At the earning call, Julie Sweet, chair and chief executive officer of Accenture, clarified that the Gen AI bucket includes only Gen AI, agentic AI and physical AI, and not data, classical AI or AI used in delivery of services. “Our early and decisive decision in FY23 to invest significantly to become the leader in Gen AI with a $3 billion multi-year investment is clearly paying off as we capture this new area of spend for our clients. In FY25, we tripled our revenue over FY24 from Gen AI and increasingly agentic AI to $2.7 billion,” she said.
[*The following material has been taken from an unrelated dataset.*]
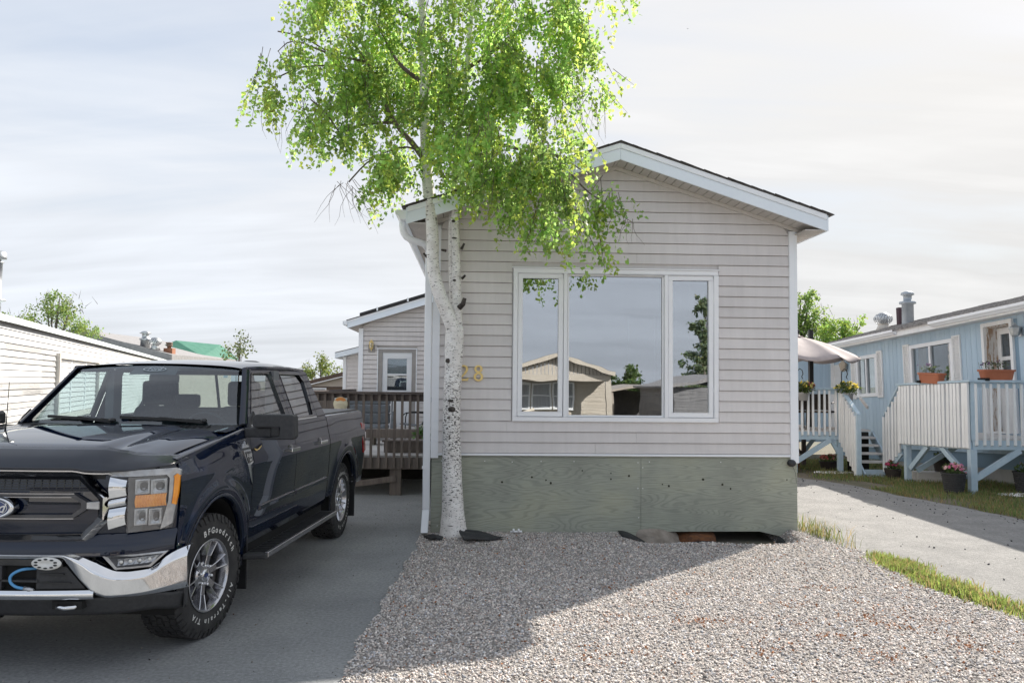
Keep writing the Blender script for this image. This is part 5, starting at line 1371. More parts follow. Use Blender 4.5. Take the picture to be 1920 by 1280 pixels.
# ---------------------------------------------------------------- things round the blue house
M_canv = mat('beige_canvas', (0.40, 0.35, 0.345), (0.46, 0.405, 0.40), 0.85, noise=4, transl=0.08, bump=0.1, bscale=200)
ub = thing('patio_umbrella', 'beige cantilever parasol with drooping rim over the far blue deck', 'umbrella', (6.35, 17.5, 0), 0.0)
mb = MB()
def canopy(u, v):
    a = 2 * math.pi * u; seg = 8; ph = (u * seg) % 1.0
    rr_ = 1.28 * v * (1 - 0.075 * math.sin(math.pi * ph))
    z = 2.90 - 0.22 * v - 0.26 * v ** 1.8 - 0.085 * v * math.sin(math.pi * ph) - (0.02 if v > .97 else 0)
    return (rr_ * math.cos(a + 0.35), rr_ * math.sin(a + 0.35), z)
mb.grid(canopy, 64, 10)
mb.build('canopy', M_canv, ub, solid=0.004)
MB().lathe([(0.0, 2.96), (0.03, 2.95), (0.05, 2.91), (0.12, 2.895)], 10).build('finial', M_canv, ub)
mb = MB()
for k in range(8):
    a = 2 * math.pi * k / 8 + 0.35; mb.tube([(0, 0, 2.86), (0.64 * math.cos(a), 0.64 * math.sin(a), 2.70), (1.25 * math.cos(a), 1.25 * math.sin(a), 2.425)], 0.008, 5)
mb.build('ribs', M_wire, ub)
mb = MB(); mb.tube([(0.0, 0.0, 2.9), (0.02, 0.0, 3.04), (-0.06, 0.02, 3.05), (-0.45, 0.12, 2.92), (-1.3, 0.4, 2.55), (-1.6, 0.5, 2.2)], 0.022, 8); mb.build('arm', M_wire, ub)
mb = MB(); mb.box(0.46, 0.55, 0.55, 0.64, 0.88, 3.09); mb.build('mast', M_wire, ub)
# patio set on the far deck
tb = thing('patio_table', 'dark patio table seen through the far deck railing', 'table', (6.45, 17.7, 0.876), 0.0)
MB().box(-0.6, 0.42, -0.4, 0.4, 0.50, 0.53).build('table_top', M_wire, tb)
for x in (-0.5, 0.3):
    for yy in (-0.3, 0.3): MB().tube([(x, yy, 0.0), (x, yy, 0.5)], 0.018, 6).build('leg', M_wire, tb)
mc = mat('dark_wicker', (0.03, 0.022, 0.02), (0.05, 0.04, 0.036), 0.8, noise=30)
def patio_chair(x, y, rz_, label):
    c = thing('patio_chair', label, 'patio chair', (x, y, 0.876), rz_, 'dark chairs round the far deck table')
    MB().box(-0.24, 0.24, -0.22, 0.24, 0.36, 0.40).build('seat', mc, c)
    MB().hexa([(-0.23, 0.22, 0.42), (0.23, 0.22, 0.42), (0.23, 0.25, 0.42), (-0.23, 0.25, 0.42), (-0.22, 0.30, 0.78), (0.22, 0.30, 0.78), (0.22, 0.33, 0.78), (-0.22, 0.33, 0.78)]).build('backrest', mc, c)
    mb = MB()
    for s in (-0.25, 0.25):
        mb.tube([(s, -0.22, 0.0), (s, -0.24, 0.3), (s, -0.2, 0.55), (s, 0.0, 0.58), (s, 0.27, 0.56)], 0.013, 5); mb.tube([(s, 0.33, 0.8), (s, 0.23, 0.4), (s, 0.3, 0.0)], 0.013, 5)
    mb.build('frame', M_wire, c)
patio_chair(6.15, 17.1, math.pi, 'dark patio chair nearer the beige home corner, behind the far deck slats')
patio_chair(6.72, 17.15, math.pi * 0.8, 'dark patio chair by the far deck corner post, beside the steps')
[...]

On the talent ramp up in AI, she said that as opposed to around 40,000 AI and data professionals with roughly 30 people working on a handful of Gen AI projects with negligible revenue in FY23, currently it has nearly 77,000 AI and data professionals. “We've worked on more than 6,000 advanced AI projects just this year, and we delivered meaningful revenue in FY25. We're also in the process of equipping all of our reinventors with the latest AI skills. Over 550,000 of our reinventors are already trained in the fundamentals of Gen AI,” Sweet added.

On the concerns with respect to the H-1B fee hike starting 2026, the company sees no big impact. “H-1B visas are really a non-issue for us because we only have about 5% of our people in the U.S. on H-1B visas. So, it is not something that really has a big impact on Accenture,” Sweet added.